*EXERCISE DIRECTIONS*. Retype only what runs from the beginning of the data through the line with "bg.inputs['Strength'].default_value = 15.0"; please omit the pictures and keep every line exact.

*DATASET CONTENT*.
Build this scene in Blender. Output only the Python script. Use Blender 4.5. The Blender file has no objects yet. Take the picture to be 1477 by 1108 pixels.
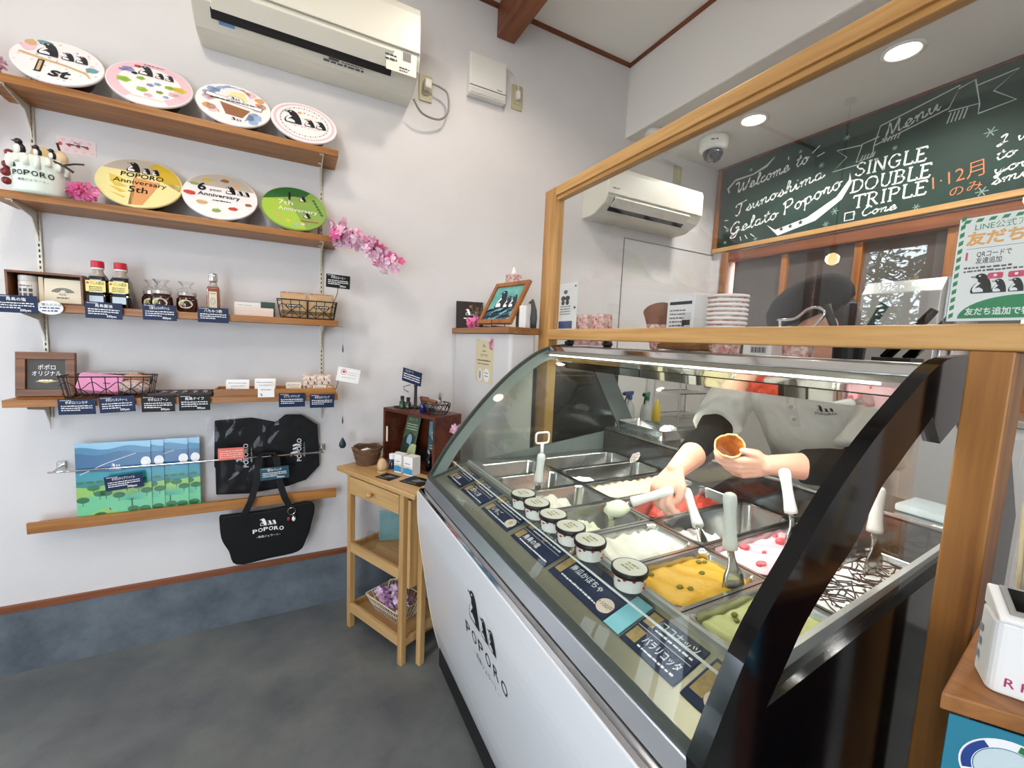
import bpy, math, random
from mathutils import Vector, Matrix, noise
random.seed(7)
SC = bpy.context.scene
COL = SC.collection
V = Vector
PI = math.pi
R = math.radians

# ------------------------------------------------------------------ camera, world, lights, exposure
cd = bpy.data.cameras.new('camera')
cam = bpy.data.objects.new('camera', cd)
COL.objects.link(cam)
cd.sensor_width = 36.0
cd.lens = 14.775
cd.clip_start = 0.01
def cam_matrix(yaw, pitch, roll, loc):
    cy, sy, cp, sp = math.cos(yaw), math.sin(yaw), math.cos(pitch), math.sin(pitch)
    f = V((sy*cp, cy*cp, -sp)); r = V((cy, -sy, 0)); d = -r.cross(f)
    c, s = math.cos(roll), math.sin(roll)
    r2 = c*r + s*d; d2 = -s*r + c*d
    m = Matrix((r2, -d2, -f)).transposed().to_4x4()
    m.translation = loc
    return m
cam.matrix_world = cam_matrix(R(27.731), R(5.697), R(-2.488), V((0, 0, 1.36)))
SC.camera = cam

SC.view_settings.view_transform = 'Standard'
SC.view_settings.look = 'None'
SC.view_settings.gamma = 1.0
SC.view_settings.use_curve_mapping = False
SC.view_settings.exposure = 0.04

W = bpy.data.worlds.new('sky'); SC.world = W
W.use_nodes = True
wn = W.node_tree.nodes; wl = W.node_tree.links
bg = wn['Background']
bg.inputs['Color'].default_value = (0.76, 0.87, 1.0, 1)
bg.inputs['Strength'].default_value = 15.0

def light(name, kind, loc, power, col=(1, 1, 1), target=None, **kw):
    l = bpy.data.lights.new(name, kind); l.energy = power; l.color = col
    for k, v in kw.items(): setattr(l, k, v)
    o = bpy.data.objects.new(name, l); COL.objects.link(o); o.location = loc
    if target is not None:
        o.rotation_euler = (V(target) - V(loc)).to_track_quat('-Z', 'Y').to_euler()
    return o
WARM = (1.0, 0.88, 0.76)
# spot lamp on the shop ceiling aimed at the shelf wall, and a round ceiling lamp near the case
light('spot_lamp_light', 'SPOT', (-0.55, 0.75, 3.02), 36, WARM, (-0.35, 2.21, 1.5), spot_size=R(130), spot_blend=0.6, shadow_soft_size=0.10)
light('ceiling_lamp_light', 'SPOT', (0.70, 1.40, 3.09), 33, WARM, (0.72, 1.30, 0), spot_size=R(150), spot_blend=0.5, shadow_soft_size=0.07)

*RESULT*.
Build this scene in Blender. Output only the Python script. Use Blender 4.5. The Blender file has no objects yet. Take the picture to be 1477 by 1108 pixels.
import bpy, math, random
from mathutils import Vector, Matrix, noise
random.seed(7)
SC = bpy.context.scene
COL = SC.collection
V = Vector
PI = math.pi
R = math.radians

# ------------------------------------------------------------------ camera, world, lights, exposure
cd = bpy.data.cameras.new('camera')
cam = bpy.data.objects.new('camera', cd)
COL.objects.link(cam)
cd.sensor_width = 36.0
cd.lens = 14.775
cd.clip_start = 0.01
def cam_matrix(yaw, pitch, roll, loc):
    cy, sy, cp, sp = math.cos(yaw), math.sin(yaw), math.cos(pitch), math.sin(pitch)
    f = V((sy*cp, cy*cp, -sp)); r = V((cy, -sy, 0)); d = -r.cross(f)
    c, s = math.cos(roll), math.sin(roll)
    r2 = c*r + s*d; d2 = -s*r + c*d
    m = Matrix((r2, -d2, -f)).transposed().to_4x4()
    m.translation = loc
    return m
cam.matrix_world = cam_matrix(R(27.731), R(5.697), R(-2.488), V((0, 0, 1.36)))
SC.camera = cam

SC.view_settings.view_transform = 'Standard'
SC.view_settings.look = 'None'
SC.view_settings.gamma = 1.0
SC.view_settings.use_curve_mapping = False
SC.view_settings.exposure = 0.04

W = bpy.data.worlds.new('sky'); SC.world = W
W.use_nodes = True
wn = W.node_tree.nodes; wl = W.node_tree.links
bg = wn['Background']
bg.inputs['Color'].default_value = (0.76, 0.87, 1.0, 1)
bg.inputs['Strength'].default_value = 15.0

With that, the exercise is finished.